The asbestos register is created in the same way, however, it also lists the type of asbestos that’s detected during the laboratory testing. Crocidolite or blue asbestos is a higher risk than amosite or brown asbestos, with white asbestos being the lowest risk.


Type 3 Sampling Asbestos Surveys

Before renovating or demolishing a house or part of your home, make sure you have a Type 3 Asbestos Audit. A major risk is knocking down a wall and a cloud of asbestos appears. We see these asbestos hazards occur time and time again. This tends to occur after the fact when someone experienced recognises the asbestos hazard that has been uncovered, and then it’s panic stations.

This can be prevented by undertaking an asbestos audit of the building ,which inspects the elements that may contain Asbestos Containing Material (ACM). In many instances, we find that by sampling asbestos it could be identified within the internal cavities or structure. To find the asbestos we inspect inside walls and ceilings.
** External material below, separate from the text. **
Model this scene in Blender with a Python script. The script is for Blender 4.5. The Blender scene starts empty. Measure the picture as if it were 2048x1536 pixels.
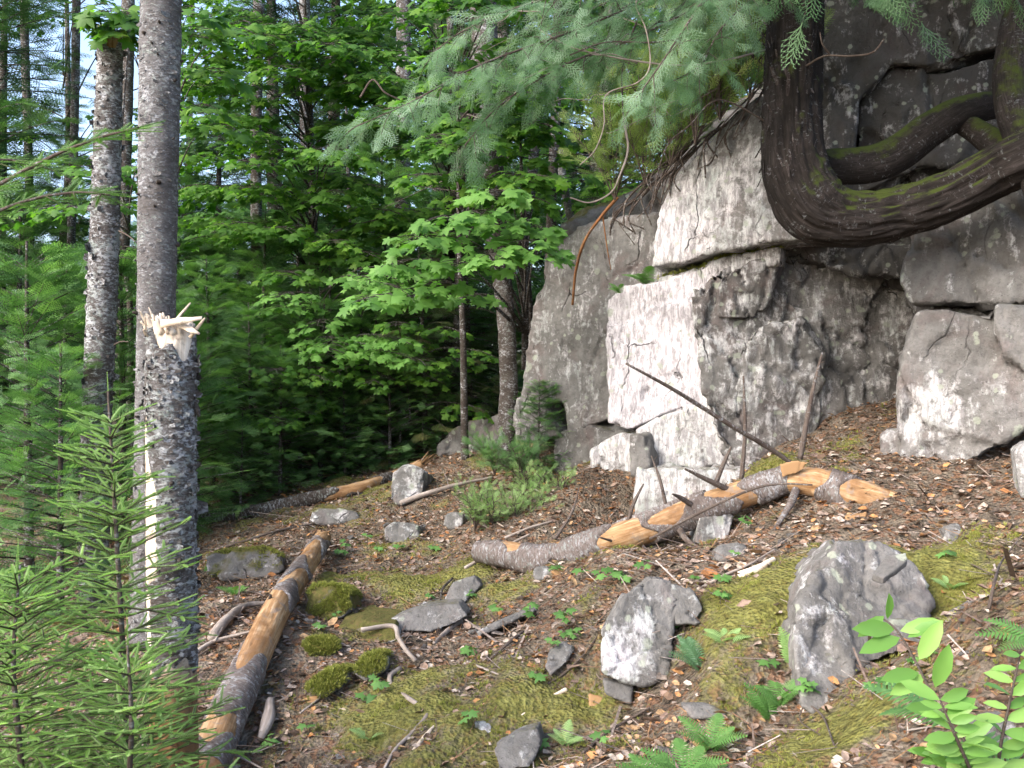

The Australian Standard AS 2601—2001 The Demolition of Structures also requires that hazardous materials including asbestos be removed prior to a building or structure being demolished (clause 1.6). The Type 3 audit identifies the asbestos so that it can be removed beforehand so that it doesn’t become a risk. An asbestos clearance certificate is then provided to the builder so that there isn’t an asbestos risk during the demolition or refurbishment.

Operating without prior audits can be a costly clean-up process if asbestos fibres are released throughout the area. Some Sydney and Melbourne councils require a Type 3 asbestos audit at the time of the development application, but the best time for the audit is immediately prior to works commencing.